[Start]
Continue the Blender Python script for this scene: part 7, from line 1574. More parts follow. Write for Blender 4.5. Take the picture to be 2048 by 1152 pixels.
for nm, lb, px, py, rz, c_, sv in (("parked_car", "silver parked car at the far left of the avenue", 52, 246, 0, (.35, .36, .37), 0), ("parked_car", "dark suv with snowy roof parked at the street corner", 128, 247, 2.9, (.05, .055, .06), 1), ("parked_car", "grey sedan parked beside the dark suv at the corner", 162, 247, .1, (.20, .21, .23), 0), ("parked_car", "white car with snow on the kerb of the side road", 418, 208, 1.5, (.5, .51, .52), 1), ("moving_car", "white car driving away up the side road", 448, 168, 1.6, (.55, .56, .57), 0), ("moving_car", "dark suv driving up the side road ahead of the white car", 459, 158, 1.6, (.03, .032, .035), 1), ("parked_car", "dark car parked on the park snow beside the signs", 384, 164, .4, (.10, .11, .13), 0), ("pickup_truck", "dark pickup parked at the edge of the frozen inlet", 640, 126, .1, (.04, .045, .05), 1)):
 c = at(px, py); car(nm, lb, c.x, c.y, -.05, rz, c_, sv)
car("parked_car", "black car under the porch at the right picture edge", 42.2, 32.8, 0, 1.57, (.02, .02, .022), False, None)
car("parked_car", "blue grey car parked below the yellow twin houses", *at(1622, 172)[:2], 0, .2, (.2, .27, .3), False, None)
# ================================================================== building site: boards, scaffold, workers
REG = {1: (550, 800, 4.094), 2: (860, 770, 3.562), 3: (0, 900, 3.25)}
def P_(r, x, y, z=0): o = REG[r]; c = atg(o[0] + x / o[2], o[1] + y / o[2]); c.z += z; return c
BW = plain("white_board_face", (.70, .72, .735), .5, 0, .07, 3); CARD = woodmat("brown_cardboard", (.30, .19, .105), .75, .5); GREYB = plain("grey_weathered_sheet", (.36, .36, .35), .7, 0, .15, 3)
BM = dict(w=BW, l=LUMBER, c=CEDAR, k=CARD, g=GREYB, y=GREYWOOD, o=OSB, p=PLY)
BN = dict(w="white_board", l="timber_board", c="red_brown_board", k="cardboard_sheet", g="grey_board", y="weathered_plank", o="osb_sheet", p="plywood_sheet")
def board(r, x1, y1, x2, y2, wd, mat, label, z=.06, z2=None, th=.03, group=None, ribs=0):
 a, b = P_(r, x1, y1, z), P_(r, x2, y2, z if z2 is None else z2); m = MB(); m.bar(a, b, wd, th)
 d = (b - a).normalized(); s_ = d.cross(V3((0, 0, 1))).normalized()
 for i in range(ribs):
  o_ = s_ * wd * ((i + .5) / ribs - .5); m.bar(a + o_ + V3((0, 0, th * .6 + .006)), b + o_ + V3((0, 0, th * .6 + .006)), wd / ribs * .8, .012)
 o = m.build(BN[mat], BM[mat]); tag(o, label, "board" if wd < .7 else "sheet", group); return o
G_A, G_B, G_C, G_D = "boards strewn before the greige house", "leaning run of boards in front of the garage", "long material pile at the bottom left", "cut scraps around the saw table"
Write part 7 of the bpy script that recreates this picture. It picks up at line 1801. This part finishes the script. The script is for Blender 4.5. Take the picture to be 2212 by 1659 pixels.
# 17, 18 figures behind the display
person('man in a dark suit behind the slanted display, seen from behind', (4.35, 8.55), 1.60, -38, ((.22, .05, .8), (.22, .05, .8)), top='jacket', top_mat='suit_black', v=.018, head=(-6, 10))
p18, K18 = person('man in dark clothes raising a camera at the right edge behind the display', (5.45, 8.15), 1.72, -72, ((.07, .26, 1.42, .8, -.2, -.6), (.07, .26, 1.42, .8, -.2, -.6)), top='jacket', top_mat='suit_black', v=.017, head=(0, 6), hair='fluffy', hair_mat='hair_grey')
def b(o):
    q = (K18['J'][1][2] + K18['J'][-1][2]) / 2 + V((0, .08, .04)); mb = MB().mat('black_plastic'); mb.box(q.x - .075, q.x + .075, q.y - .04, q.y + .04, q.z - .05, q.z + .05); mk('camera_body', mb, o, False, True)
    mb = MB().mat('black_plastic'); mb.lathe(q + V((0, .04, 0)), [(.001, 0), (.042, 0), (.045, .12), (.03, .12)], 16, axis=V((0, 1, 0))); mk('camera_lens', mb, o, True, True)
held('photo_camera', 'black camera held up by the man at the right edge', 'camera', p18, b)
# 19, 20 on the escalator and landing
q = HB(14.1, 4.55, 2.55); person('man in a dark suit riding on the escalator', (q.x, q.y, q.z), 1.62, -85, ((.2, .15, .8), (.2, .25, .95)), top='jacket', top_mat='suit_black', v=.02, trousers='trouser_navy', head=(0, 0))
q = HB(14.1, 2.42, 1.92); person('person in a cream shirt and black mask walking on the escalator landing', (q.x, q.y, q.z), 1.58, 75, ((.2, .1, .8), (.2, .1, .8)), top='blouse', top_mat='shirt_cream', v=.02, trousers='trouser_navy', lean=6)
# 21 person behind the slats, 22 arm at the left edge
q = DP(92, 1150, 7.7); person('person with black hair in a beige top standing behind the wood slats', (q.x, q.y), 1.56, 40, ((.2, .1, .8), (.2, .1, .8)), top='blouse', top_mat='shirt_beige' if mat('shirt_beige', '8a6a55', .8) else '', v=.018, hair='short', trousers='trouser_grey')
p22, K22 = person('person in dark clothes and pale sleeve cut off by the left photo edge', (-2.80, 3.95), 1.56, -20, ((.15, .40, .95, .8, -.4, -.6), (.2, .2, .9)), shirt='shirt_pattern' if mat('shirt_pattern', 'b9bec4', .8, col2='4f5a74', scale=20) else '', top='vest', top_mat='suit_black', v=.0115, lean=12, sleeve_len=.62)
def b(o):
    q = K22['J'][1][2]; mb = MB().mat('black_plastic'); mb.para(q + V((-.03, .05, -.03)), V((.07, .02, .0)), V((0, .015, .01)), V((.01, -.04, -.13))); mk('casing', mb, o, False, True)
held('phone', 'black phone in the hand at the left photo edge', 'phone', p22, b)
[End]
▶ _Problem to solve_:
Each line in the material above must be retyped without alteration.

▶ _Solution below_:
Continue the Blender Python script for this scene: part 7, from line 1574. More parts follow. Write for Blender 4.5. Take the picture to be 2048 by 1152 pixels.
for nm, lb, px, py, rz, c_, sv in (("parked_car", "silver parked car at the far left of the avenue", 52, 246, 0, (.35, .36, .37), 0), ("parked_car", "dark suv with snowy roof parked at the street corner", 128, 247, 2.9, (.05, .055, .06), 1), ("parked_car", "grey sedan parked beside the dark suv at the corner", 162, 247, .1, (.20, .21, .23), 0), ("parked_car", "white car with snow on the kerb of the side road", 418, 208, 1.5, (.5, .51, .52), 1), ("moving_car", "white car driving away up the side road", 448, 168, 1.6, (.55, .56, .57), 0), ("moving_car", "dark suv driving up the side road ahead of the white car", 459, 158, 1.6, (.03, .032, .035), 1), ("parked_car", "dark car parked on the park snow beside the signs", 384, 164, .4, (.10, .11, .13), 0), ("pickup_truck", "dark pickup parked at the edge of the frozen inlet", 640, 126, .1, (.04, .045, .05), 1)):
 c = at(px, py); car(nm, lb, c.x, c.y, -.05, rz, c_, sv)
car("parked_car", "black car under the porch at the right picture edge", 42.2, 32.8, 0, 1.57, (.02, .02, .022), False, None)
car("parked_car", "blue grey car parked below the yellow twin houses", *at(1622, 172)[:2], 0, .2, (.2, .27, .3), False, None)
# ================================================================== building site: boards, scaffold, workers
REG = {1: (550, 800, 4.094), 2: (860, 770, 3.562), 3: (0, 900, 3.25)}
def P_(r, x, y, z=0): o = REG[r]; c = atg(o[0] + x / o[2], o[1] + y / o[2]); c.z += z; return c
BW = plain("white_board_face", (.70, .72, .735), .5, 0, .07, 3); CARD = woodmat("brown_cardboard", (.30, .19, .105), .75, .5); GREYB = plain("grey_weathered_sheet", (.36, .36, .35), .7, 0, .15, 3)
BM = dict(w=BW, l=LUMBER, c=CEDAR, k=CARD, g=GREYB, y=GREYWOOD, o=OSB, p=PLY)
BN = dict(w="white_board", l="timber_board", c="red_brown_board", k="cardboard_sheet", g="grey_board", y="weathered_plank", o="osb_sheet", p="plywood_sheet")
def board(r, x1, y1, x2, y2, wd, mat, label, z=.06, z2=None, th=.03, group=None, ribs=0):
 a, b = P_(r, x1, y1, z), P_(r, x2, y2, z if z2 is None else z2); m = MB(); m.bar(a, b, wd, th)
 d = (b - a).normalized(); s_ = d.cross(V3((0, 0, 1))).normalized()
 for i in range(ribs):
  o_ = s_ * wd * ((i + .5) / ribs - .5); m.bar(a + o_ + V3((0, 0, th * .6 + .006)), b + o_ + V3((0, 0, th * .6 + .006)), wd / ribs * .8, .012)
 o = m.build(BN[mat], BM[mat]); tag(o, label, "board" if wd < .7 else "sheet", group); return o
G_A, G_B, G_C, G_D = "boards strewn before the greige house", "leaning run of boards in front of the garage", "long material pile at the bottom left", "cut scraps around the saw table"
Write part 7 of the bpy script that recreates this picture. It picks up at line 1801. This part finishes the script. The script is for Blender 4.5. Take the picture to be 2212 by 1659 pixels.
# 17, 18 figures behind the display
person('man in a dark suit behind the slanted display, seen from behind', (4.35, 8.55), 1.60, -38, ((.22, .05, .8), (.22, .05, .8)), top='jacket', top_mat='suit_black', v=.018, head=(-6, 10))
p18, K18 = person('man in dark clothes raising a camera at the right edge behind the display', (5.45, 8.15), 1.72, -72, ((.07, .26, 1.42, .8, -.2, -.6), (.07, .26, 1.42, .8, -.2, -.6)), top='jacket', top_mat='suit_black', v=.017, head=(0, 6), hair='fluffy', hair_mat='hair_grey')
def b(o):
    q = (K18['J'][1][2] + K18['J'][-1][2]) / 2 + V((0, .08, .04)); mb = MB().mat('black_plastic'); mb.box(q.x - .075, q.x + .075, q.y - .04, q.y + .04, q.z - .05, q.z + .05); mk('camera_body', mb, o, False, True)
    mb = MB().mat('black_plastic'); mb.lathe(q + V((0, .04, 0)), [(.001, 0), (.042, 0), (.045, .12), (.03, .12)], 16, axis=V((0, 1, 0))); mk('camera_lens', mb, o, True, True)
held('photo_camera', 'black camera held up by the man at the right edge', 'camera', p18, b)
# 19, 20 on the escalator and landing
q = HB(14.1, 4.55, 2.55); person('man in a dark suit riding on the escalator', (q.x, q.y, q.z), 1.62, -85, ((.2, .15, .8), (.2, .25, .95)), top='jacket', top_mat='suit_black', v=.02, trousers='trouser_navy', head=(0, 0))
q = HB(14.1, 2.42, 1.92); person('person in a cream shirt and black mask walking on the escalator landing', (q.x, q.y, q.z), 1.58, 75, ((.2, .1, .8), (.2, .1, .8)), top='blouse', top_mat='shirt_cream', v=.02, trousers='trouser_navy', lean=6)
# 21 person behind the slats, 22 arm at the left edge
q = DP(92, 1150, 7.7); person('person with black hair in a beige top standing behind the wood slats', (q.x, q.y), 1.56, 40, ((.2, .1, .8), (.2, .1, .8)), top='blouse', top_mat='shirt_beige' if mat('shirt_beige', '8a6a55', .8) else '', v=.018, hair='short', trousers='trouser_grey')
p22, K22 = person('person in dark clothes and pale sleeve cut off by the left photo edge', (-2.80, 3.95), 1.56, -20, ((.15, .40, .95, .8, -.4, -.6), (.2, .2, .9)), shirt='shirt_pattern' if mat('shirt_pattern', 'b9bec4', .8, col2='4f5a74', scale=20) else '', top='vest', top_mat='suit_black', v=.0115, lean=12, sleeve_len=.62)
def b(o):
    q = K22['J'][1][2]; mb = MB().mat('black_plastic'); mb.para(q + V((-.03, .05, -.03)), V((.07, .02, .0)), V((0, .015, .01)), V((.01, -.04, -.13))); mk('casing', mb, o, False, True)
held('phone', 'black phone in the hand at the left photo edge', 'phone', p22, b)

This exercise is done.